Section 1231 transactions involve the sale or exchange of property, leaseholds, cattle and horses, timber, coal, or iron ore, and other property. For a detailed discussion of Section 1231 transactions, consult page nine of the Schedule K-1 guide from the IRS.

Box 11. Other Income (Loss)

If you have any other losses or income to report that doesn’t fall in the interest, ordinary dividends, royalties or capital gains category, report them here and attach a statement explaining what kind of income (or loss) you’re reporting. The instructions to Schedule K-1 offer a detailed breakdown of what you could report here.

Box 12. Section 179 Deduction

If you’re claiming the Section 179 deduction, report your share of that deduction here.

Box 13. Other Deductions

Here you’ll use the codes in the instructions to Schedule K-1 to report any other deductions you’re claiming, including cash contributions, noncash contributions, educational assistance benefits, pensions and IRAs, and any other deductions you want to report.

Box 14. Self-Employment Earnings (Loss)

Use this box to report any self-employment earnings (or losses).

Box 15. Credits

Here you’ll use the codes in the instructions to Schedule K-1 to report your share of any credits you’re claiming, including the low-income housing credit, the disabled access credit, the work opportunity credit, research activities credits, and any other credits.

Box 16. Schedule K-3

If you need to attach a Schedule K-3 to report international activity, check this box.

Box 17. Alternative Minimum Tax (AMT) Items

Enter any Alternative Minimum Tax (AMT) information that might be applicable to you here. (Read more about the AMT in the instructions to Form 1040.)

Box 18. Tax-Exempt Income and Nondeductible Expenses

If you made any tax-exempt income or made any nondeductible expenses, report them here.

Box 19. Distributions

Report any distributions you received in the form of cash, marketable securities, or property, or any distributions subject to section 737 here.

Box 20. Other Information

Report any other information here using the codes on page 2 of Schedule K-1 and the instructions to Schedule K-1.

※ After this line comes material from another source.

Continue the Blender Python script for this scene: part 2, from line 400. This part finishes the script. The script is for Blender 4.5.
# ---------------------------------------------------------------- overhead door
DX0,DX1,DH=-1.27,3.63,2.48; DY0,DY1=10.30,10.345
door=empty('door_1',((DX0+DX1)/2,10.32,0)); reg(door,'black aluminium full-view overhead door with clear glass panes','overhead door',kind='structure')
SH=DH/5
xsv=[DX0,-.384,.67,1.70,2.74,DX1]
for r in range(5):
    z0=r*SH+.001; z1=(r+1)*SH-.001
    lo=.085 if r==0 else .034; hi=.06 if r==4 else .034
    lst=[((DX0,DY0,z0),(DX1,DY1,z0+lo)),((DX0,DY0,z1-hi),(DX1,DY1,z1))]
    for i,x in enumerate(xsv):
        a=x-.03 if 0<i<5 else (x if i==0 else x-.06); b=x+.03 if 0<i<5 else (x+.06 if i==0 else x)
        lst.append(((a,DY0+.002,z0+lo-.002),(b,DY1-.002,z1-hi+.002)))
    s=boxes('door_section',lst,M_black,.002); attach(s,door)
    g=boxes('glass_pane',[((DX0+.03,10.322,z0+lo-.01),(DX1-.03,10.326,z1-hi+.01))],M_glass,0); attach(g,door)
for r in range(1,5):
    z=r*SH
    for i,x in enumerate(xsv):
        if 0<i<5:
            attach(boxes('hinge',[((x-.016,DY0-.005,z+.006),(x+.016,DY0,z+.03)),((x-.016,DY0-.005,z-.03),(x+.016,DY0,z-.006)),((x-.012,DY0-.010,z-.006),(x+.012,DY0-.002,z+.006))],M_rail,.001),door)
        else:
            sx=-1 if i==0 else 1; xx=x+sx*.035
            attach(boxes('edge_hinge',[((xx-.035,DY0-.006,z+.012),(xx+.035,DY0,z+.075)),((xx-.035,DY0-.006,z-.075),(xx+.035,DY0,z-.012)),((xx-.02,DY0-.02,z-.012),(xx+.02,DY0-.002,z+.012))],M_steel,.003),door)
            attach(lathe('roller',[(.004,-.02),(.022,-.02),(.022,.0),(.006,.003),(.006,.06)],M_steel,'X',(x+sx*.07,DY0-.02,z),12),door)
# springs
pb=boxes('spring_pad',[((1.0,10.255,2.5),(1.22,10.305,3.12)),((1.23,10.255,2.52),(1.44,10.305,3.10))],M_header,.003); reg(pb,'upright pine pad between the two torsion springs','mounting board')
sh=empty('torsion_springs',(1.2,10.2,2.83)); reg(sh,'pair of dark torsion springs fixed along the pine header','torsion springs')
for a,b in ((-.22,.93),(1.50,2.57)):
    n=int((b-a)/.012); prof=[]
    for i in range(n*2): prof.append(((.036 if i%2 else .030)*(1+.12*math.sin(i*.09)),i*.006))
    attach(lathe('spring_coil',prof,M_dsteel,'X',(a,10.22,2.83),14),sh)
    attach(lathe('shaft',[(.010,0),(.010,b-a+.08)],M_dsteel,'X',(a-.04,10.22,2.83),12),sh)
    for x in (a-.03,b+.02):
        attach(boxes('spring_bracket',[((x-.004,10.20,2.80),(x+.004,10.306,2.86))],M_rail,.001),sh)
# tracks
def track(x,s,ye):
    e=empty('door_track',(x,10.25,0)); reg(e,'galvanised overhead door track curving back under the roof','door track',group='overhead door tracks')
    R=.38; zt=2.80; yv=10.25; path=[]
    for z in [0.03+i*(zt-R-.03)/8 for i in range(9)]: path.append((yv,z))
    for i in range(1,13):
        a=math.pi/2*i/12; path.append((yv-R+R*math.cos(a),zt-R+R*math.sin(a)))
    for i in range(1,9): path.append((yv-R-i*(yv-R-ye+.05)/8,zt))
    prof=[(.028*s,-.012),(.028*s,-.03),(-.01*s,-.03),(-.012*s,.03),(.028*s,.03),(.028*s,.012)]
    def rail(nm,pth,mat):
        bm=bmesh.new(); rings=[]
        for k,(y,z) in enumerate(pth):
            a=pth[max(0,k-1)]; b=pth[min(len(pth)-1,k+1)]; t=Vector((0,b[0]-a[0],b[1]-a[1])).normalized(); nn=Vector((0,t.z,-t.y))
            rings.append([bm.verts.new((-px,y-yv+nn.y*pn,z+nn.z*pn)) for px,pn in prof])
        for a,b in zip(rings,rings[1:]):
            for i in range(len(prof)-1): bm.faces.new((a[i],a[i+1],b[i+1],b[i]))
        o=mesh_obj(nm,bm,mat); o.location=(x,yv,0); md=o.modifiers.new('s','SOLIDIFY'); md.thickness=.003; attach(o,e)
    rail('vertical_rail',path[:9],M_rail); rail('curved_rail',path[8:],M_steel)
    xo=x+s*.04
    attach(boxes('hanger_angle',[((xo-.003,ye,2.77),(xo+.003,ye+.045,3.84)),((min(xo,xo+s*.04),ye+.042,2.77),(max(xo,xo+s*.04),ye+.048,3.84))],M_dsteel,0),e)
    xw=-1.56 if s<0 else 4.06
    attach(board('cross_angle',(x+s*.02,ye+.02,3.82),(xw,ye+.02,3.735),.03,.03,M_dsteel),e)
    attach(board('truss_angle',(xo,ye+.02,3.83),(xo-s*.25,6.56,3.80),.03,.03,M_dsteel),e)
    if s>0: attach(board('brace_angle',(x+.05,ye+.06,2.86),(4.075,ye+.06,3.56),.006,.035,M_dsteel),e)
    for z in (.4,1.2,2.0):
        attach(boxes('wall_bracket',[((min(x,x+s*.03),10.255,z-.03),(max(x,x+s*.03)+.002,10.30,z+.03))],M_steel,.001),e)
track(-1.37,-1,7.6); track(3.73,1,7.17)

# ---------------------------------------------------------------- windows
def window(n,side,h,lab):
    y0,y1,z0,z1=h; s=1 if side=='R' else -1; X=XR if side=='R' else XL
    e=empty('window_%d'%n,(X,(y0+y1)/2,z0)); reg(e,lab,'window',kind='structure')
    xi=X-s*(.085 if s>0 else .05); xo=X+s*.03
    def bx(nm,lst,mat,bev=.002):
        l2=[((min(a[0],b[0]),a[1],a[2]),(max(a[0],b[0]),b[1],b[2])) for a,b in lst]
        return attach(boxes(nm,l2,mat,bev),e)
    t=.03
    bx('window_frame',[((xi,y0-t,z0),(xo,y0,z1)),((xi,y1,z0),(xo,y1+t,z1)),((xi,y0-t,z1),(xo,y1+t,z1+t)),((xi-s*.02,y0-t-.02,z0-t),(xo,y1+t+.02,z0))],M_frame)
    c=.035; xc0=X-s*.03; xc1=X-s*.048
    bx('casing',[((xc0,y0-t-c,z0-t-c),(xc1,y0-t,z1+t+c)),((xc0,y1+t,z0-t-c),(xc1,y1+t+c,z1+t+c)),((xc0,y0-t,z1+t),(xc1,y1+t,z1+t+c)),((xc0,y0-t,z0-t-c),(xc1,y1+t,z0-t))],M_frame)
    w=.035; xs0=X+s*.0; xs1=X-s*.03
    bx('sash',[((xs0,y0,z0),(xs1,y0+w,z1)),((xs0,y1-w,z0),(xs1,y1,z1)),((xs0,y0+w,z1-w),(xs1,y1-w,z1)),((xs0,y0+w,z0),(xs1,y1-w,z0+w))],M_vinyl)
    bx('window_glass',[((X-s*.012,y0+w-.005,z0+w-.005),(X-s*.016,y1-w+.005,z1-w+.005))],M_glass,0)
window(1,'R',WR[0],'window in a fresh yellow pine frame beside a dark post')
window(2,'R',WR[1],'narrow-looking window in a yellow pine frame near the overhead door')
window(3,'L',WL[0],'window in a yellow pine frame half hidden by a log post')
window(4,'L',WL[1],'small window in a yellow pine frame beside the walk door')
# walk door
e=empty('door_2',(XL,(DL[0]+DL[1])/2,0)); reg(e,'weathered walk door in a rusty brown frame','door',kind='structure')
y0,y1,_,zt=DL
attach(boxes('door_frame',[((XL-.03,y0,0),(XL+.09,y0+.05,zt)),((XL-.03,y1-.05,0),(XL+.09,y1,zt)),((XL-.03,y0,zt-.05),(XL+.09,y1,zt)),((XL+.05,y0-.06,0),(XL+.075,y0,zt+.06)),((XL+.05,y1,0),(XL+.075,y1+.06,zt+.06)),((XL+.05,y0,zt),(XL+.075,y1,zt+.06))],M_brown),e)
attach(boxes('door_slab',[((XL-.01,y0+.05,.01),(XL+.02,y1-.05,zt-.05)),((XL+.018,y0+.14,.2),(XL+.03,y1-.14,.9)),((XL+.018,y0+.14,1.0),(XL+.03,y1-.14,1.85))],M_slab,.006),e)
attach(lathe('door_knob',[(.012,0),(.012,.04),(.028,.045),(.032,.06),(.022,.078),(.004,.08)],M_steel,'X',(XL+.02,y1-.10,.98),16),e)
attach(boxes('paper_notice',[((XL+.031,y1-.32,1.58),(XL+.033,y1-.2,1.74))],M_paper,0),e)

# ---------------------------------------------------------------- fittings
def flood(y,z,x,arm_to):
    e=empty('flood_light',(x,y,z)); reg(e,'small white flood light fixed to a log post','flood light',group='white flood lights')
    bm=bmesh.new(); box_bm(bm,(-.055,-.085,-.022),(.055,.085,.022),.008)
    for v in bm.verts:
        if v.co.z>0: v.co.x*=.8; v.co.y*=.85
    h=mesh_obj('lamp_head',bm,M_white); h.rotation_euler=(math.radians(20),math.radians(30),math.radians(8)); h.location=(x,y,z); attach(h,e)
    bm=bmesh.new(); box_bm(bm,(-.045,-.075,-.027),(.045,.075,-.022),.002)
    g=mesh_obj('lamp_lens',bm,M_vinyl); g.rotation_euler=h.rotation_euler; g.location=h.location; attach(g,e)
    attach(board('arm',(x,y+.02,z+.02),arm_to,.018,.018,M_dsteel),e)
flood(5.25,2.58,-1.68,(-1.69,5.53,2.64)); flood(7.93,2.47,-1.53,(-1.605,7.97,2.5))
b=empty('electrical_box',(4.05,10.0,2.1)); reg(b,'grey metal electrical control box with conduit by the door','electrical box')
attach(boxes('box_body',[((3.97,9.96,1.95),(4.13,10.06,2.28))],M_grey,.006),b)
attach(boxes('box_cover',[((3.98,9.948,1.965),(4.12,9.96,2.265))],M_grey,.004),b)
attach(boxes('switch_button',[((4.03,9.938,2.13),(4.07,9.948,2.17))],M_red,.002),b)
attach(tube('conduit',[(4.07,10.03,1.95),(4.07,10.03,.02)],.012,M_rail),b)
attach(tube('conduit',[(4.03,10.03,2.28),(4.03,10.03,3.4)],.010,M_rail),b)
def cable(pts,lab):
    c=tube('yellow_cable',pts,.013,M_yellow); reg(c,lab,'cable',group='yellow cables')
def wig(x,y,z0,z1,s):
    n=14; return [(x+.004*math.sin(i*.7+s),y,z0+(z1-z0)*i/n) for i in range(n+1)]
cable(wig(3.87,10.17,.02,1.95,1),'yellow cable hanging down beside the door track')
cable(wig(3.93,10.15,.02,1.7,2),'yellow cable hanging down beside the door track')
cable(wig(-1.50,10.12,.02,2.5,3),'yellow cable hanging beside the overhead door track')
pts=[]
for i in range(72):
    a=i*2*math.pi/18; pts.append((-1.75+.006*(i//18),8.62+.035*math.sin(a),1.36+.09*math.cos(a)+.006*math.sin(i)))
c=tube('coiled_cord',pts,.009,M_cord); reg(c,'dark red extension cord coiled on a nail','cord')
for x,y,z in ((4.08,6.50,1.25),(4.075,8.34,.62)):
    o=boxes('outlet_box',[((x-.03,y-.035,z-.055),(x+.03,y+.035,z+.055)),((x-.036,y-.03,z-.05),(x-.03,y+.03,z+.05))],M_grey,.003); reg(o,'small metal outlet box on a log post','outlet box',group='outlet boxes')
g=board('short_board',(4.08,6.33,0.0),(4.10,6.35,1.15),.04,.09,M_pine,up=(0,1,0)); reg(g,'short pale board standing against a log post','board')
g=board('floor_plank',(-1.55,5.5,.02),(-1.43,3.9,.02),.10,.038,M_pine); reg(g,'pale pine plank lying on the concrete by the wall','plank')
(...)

Box 21. Foreign Taxes Paid or Accrued

Report any foreign taxes paid by partners over the reporting period.

When are K-1s due?

Businesses operating on the calendar year must file Form 1065 by March 15 (unless you file for a 6-month extension using Form 7004). March 15 is also the deadline for partnerships to issue individual Schedule K-1s to each partner, which will give individual partners a little under a month to file their personal federal income tax returns on April 15. These deadlines move to the next business day if they fall on a weekend or holiday.

Businesses using a fiscal year must file the tax return and provide Schedule K-1 forms to partners no later than the fifteenth day of the third month after the end of the fiscal year. When the partners file their individual tax returns, they must use the Schedule K-1 from that year.

For example, if the partnership’s fiscal year ends on April 30, 2022, Schedule K-1s must be provided by July 15, 2022. Each partner will then use the information on the Schedule K-1 on their 2022 tax return, which is filed in 2023.

Calculating each partner’s share of each Schedule K-1 item can be complex and time-consuming. We highly recommend that you hire an expert to help you file to make sure you get it in on time.